Take the listing from its first line through the line that contains "def mirror(h): return" and please retype those lines exactly, leaving out the pictures.

= = = = = = =

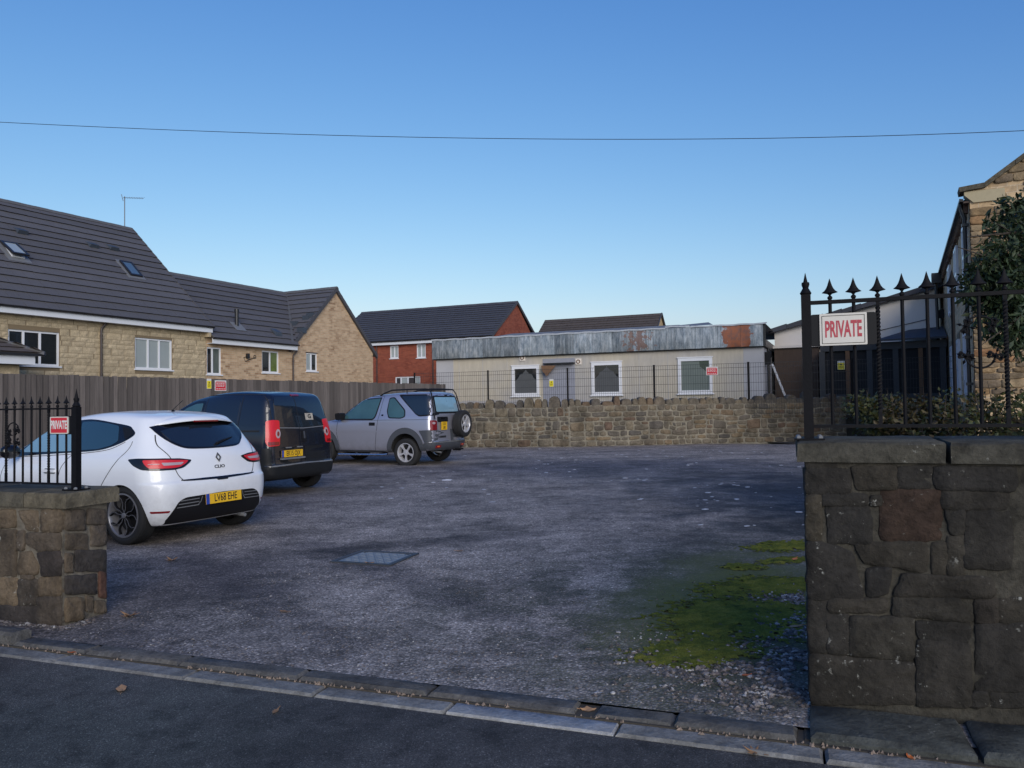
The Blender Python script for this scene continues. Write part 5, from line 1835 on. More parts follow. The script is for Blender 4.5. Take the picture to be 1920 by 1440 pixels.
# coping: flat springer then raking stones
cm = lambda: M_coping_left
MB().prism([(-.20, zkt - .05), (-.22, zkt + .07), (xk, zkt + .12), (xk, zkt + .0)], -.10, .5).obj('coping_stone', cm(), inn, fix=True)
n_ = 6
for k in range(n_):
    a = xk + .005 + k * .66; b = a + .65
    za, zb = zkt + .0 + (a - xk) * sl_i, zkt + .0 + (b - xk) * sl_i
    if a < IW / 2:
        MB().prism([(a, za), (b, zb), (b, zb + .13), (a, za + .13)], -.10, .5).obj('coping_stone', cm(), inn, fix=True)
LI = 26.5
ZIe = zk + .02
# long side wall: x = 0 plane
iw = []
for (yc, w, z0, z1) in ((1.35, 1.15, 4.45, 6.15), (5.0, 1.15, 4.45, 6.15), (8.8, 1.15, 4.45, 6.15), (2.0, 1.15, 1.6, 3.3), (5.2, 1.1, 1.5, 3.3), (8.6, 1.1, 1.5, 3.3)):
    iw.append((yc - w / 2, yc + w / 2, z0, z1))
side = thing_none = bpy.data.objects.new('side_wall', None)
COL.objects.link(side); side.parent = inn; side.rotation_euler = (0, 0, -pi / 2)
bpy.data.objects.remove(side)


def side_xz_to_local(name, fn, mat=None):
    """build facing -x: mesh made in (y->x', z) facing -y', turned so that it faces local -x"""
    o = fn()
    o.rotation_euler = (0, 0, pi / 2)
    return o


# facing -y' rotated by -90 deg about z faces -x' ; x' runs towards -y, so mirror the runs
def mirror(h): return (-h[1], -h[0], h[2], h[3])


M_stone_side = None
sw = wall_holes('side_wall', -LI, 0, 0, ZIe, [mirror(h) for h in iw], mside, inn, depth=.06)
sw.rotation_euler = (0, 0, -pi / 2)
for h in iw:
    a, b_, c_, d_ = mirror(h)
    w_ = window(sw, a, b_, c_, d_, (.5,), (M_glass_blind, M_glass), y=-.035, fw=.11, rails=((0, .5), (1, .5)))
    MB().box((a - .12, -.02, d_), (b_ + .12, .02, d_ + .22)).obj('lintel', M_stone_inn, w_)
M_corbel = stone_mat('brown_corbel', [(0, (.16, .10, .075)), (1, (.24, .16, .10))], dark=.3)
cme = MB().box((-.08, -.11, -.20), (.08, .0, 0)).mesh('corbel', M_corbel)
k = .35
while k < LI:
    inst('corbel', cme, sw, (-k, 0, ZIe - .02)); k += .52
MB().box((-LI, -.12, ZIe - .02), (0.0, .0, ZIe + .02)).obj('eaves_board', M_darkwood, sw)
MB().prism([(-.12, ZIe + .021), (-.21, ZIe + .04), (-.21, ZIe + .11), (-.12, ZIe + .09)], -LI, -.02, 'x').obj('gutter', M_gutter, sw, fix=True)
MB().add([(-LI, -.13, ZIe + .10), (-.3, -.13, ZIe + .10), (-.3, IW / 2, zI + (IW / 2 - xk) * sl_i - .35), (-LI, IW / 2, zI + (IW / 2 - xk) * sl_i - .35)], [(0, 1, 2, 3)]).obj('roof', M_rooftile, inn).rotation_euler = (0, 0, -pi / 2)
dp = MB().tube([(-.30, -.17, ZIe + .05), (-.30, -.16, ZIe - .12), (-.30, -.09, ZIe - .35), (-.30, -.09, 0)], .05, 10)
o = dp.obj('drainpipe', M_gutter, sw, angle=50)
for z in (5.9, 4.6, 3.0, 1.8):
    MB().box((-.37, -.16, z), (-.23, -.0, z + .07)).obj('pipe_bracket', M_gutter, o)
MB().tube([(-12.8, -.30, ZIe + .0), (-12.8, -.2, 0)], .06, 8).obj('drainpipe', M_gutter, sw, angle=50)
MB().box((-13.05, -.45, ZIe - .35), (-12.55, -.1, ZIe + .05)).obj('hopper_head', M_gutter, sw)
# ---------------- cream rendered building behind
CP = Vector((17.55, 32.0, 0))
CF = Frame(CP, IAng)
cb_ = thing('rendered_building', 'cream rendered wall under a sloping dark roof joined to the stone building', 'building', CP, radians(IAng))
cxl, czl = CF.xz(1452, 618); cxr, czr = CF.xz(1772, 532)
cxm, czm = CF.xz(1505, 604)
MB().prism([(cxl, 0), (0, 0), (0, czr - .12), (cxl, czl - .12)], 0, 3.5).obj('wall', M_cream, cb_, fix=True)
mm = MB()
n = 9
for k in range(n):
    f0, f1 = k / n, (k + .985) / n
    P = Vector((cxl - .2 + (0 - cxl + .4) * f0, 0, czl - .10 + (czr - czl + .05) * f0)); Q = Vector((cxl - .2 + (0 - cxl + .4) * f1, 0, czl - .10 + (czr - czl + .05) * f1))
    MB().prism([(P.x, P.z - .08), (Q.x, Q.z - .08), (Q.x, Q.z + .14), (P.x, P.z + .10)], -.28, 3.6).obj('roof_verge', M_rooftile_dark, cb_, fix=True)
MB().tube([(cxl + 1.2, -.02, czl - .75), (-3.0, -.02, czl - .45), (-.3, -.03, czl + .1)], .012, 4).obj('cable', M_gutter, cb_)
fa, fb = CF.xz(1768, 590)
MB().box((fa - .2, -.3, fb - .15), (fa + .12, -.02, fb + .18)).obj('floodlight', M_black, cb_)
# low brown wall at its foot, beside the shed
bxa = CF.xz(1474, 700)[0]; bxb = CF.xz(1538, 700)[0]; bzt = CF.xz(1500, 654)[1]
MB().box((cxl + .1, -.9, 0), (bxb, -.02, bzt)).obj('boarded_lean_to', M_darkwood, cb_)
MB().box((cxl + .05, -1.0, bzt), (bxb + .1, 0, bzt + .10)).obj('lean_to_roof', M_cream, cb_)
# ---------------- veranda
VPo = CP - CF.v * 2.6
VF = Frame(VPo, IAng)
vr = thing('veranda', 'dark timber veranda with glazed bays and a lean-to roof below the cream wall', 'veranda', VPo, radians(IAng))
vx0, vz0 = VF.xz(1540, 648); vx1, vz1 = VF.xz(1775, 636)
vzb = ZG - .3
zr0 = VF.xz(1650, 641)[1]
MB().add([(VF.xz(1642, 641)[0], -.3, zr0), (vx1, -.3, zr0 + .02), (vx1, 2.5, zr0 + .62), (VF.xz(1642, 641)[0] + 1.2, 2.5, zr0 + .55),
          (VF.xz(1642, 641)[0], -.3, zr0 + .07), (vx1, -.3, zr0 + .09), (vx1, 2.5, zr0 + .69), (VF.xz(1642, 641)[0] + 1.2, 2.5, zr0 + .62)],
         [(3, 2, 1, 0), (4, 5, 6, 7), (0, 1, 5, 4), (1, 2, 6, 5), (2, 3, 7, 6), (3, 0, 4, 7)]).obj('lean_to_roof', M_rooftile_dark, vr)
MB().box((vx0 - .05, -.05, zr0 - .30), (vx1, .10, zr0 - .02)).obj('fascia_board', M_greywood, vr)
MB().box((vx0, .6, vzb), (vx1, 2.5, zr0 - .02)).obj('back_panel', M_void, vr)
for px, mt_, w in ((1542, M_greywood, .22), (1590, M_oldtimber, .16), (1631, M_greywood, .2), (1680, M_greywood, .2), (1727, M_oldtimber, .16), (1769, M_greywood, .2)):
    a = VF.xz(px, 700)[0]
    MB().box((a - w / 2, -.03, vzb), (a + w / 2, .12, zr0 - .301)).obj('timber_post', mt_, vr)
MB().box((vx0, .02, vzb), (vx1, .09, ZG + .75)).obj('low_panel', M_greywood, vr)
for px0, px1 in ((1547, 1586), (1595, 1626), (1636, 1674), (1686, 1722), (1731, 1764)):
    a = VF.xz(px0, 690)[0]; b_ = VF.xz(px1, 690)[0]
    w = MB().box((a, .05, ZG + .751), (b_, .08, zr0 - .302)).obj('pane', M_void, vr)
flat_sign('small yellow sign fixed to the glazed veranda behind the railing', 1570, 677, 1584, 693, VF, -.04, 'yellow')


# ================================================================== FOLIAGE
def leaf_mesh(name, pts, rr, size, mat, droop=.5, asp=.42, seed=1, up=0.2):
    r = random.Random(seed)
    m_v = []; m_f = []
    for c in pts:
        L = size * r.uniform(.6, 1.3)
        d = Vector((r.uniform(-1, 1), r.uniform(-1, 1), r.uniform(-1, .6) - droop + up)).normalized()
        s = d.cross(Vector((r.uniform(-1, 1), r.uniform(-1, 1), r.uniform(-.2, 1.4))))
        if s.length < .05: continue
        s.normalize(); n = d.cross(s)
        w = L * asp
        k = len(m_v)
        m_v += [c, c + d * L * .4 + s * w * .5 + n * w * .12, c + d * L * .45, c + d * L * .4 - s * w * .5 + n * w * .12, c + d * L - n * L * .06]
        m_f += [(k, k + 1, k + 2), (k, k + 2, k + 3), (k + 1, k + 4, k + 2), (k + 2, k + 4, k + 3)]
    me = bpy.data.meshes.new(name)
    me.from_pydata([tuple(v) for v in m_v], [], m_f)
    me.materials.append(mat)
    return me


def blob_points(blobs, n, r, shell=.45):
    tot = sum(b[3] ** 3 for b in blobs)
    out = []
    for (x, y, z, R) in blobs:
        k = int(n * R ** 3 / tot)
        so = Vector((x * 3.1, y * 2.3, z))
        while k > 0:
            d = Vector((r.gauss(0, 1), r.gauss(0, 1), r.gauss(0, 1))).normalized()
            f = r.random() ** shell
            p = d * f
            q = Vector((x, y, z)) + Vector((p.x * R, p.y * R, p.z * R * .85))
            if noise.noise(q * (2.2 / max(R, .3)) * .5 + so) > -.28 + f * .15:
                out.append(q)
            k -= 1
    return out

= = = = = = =

WRITTEN SOLUTION:
The Blender Python script for this scene continues. Write part 5, from line 1835 on. More parts follow. The script is for Blender 4.5. Take the picture to be 1920 by 1440 pixels.
# coping: flat springer then raking stones
cm = lambda: M_coping_left
MB().prism([(-.20, zkt - .05), (-.22, zkt + .07), (xk, zkt + .12), (xk, zkt + .0)], -.10, .5).obj('coping_stone', cm(), inn, fix=True)
n_ = 6
for k in range(n_):
    a = xk + .005 + k * .66; b = a + .65
    za, zb = zkt + .0 + (a - xk) * sl_i, zkt + .0 + (b - xk) * sl_i
    if a < IW / 2:
        MB().prism([(a, za), (b, zb), (b, zb + .13), (a, za + .13)], -.10, .5).obj('coping_stone', cm(), inn, fix=True)
LI = 26.5
ZIe = zk + .02
# long side wall: x = 0 plane
iw = []
for (yc, w, z0, z1) in ((1.35, 1.15, 4.45, 6.15), (5.0, 1.15, 4.45, 6.15), (8.8, 1.15, 4.45, 6.15), (2.0, 1.15, 1.6, 3.3), (5.2, 1.1, 1.5, 3.3), (8.6, 1.1, 1.5, 3.3)):
    iw.append((yc - w / 2, yc + w / 2, z0, z1))
side = thing_none = bpy.data.objects.new('side_wall', None)
COL.objects.link(side); side.parent = inn; side.rotation_euler = (0, 0, -pi / 2)
bpy.data.objects.remove(side)


def side_xz_to_local(name, fn, mat=None):
    """build facing -x: mesh made in (y->x', z) facing -y', turned so that it faces local -x"""
    o = fn()
    o.rotation_euler = (0, 0, pi / 2)
    return o


# facing -y' rotated by -90 deg about z faces -x' ; x' runs towards -y, so mirror the runs
def mirror(h): return (-h[1], -h[0], h[2], h[3])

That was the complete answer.